Greenpeace at Hawke’s Bay Regional Council meeting to push for end to dam

Press release - August 31, 2016
Greenpeace will use today’s monthly Hawke’s Bay Regional Council meeting to pressure councillors to scrap the Ruataniwha Dam.



“Just over a month out from local elections, and in the wake of the gastro outbreak, this council does not have a mandate to allow the Ruataniwha dam to proceed, ” Greenpeace Agriculture Campaigner Genevieve Toop said from Napier.

“In light of what’s happened in Havelock North and people’s growing concern over water quality, we’re calling on the regional council to scrap the dam. It needs to start putting people’s health before industrial dairying."

Ms Toop said one of the main purposes of the Ruataniwha Dam was to enable more industrial dairying in Hawke’s Bay.

"This will further pollute local waterways, and heighten the threat of Havelock North-type outbreaks.We cannot risk a repeat of what’s happened in the last few weeks.”

Greenpeace is not alone in calling on the council to drop the dam. Over the last week, five and a half thousand people from around the country have emailed the councillors asking them to halt the scheme, in order to prevent more pressure on New Zealand’s waterways (1).

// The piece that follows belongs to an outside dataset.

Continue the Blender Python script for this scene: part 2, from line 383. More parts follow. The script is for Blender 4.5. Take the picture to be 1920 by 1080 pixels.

“People are putting two and two together, and realising that big irrigation schemes like Ruataniwha increase the risk to New Zealand’s waterways,” said Ms Toop.

Despite the risks, the Government is throwing over half a billion taxpayer dollars at industrial irrigation schemes, not just in the Hawke’s Bay but across the country, and local councils are pouring in millions of dollars of ratepayers’ money.

“We should be cleaning up and protecting our rivers and water supplies, not building giant irrigation schemes that will further pollute them,” said Ms Toop.